In conventional Li-ion batteries, the electrolyte is a liquid solution of lithium salts dissolved in organic solvents, allowing lithium ions to move between electrodes during charging and discharging. Ethylene carbonate has a melting point of around 37°C, so it is solid at room temperature (~25°C). Usually, it's mixed with other solvents to lower this melting point. However, this study designed an electrolyte with only a small amount of lithium salt, keeping it in a frozen, ice-like state.
Figure 1. Ion transporting properties of organic ice electrolytes.
Experimental results showed that this 'ice electrolyte' had an ionic conductivity of about 0.64 mS/cm and a lithium-ion transference number of around 0.8-values comparable to advanced solid electrolytes. When used in lithium metal batteries, the frozen electrolyte supported over 400 charge-discharge cycles at room temperature without internal short circuits, demonstrating stable and reliable performance. Lithium metal batteries are seen as a promising future energy storage solution because they can store up to 50% more energy than conventional batteries. However, their wider use has been limited by issues like dendrite formation-sharp lithium deposits that can cause short circuits-and reactions between lithium metal and liquid electrolytes.
The researchers explained why the ice electrolyte performs so well. Their analysis showed that in the frozen state, solvent molecules are immobilized, and lithium ions move by hopping between neighboring oxygen atoms on the solvent molecules. This targeted ion movement reduces side reactions and prevents dendrite formation-sharp deposits that can puncture separators and cause failures.
Professor Song commented, "While many assume that solid electrolytes need to be rigid inorganic materials or special polymers, our findings show that even a loosely arranged, ice-like structure of solvent molecules can support efficient ion conduction. We are now exploring organic solvent combinations with higher melting points to make this approach practical for real-world applications."

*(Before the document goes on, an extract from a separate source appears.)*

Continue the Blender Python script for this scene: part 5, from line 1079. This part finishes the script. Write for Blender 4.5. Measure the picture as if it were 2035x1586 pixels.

The findings of this research have been published online in the journal Advanced Materials on January 21, 2026. The study was supported by the Samsung Research Funding & Incubation Center of Samsung Electronics and the InnoCore program of hydro*studio at UNIST.
Journal Reference
Do Sol Cheong, Minjun Kwon, Pil-Su Jung, et al., "Lithium-Ion Conduction Through Frozen Phase of Organic Electrolytes for Lithium Batteries," Adv. Mater., (2026).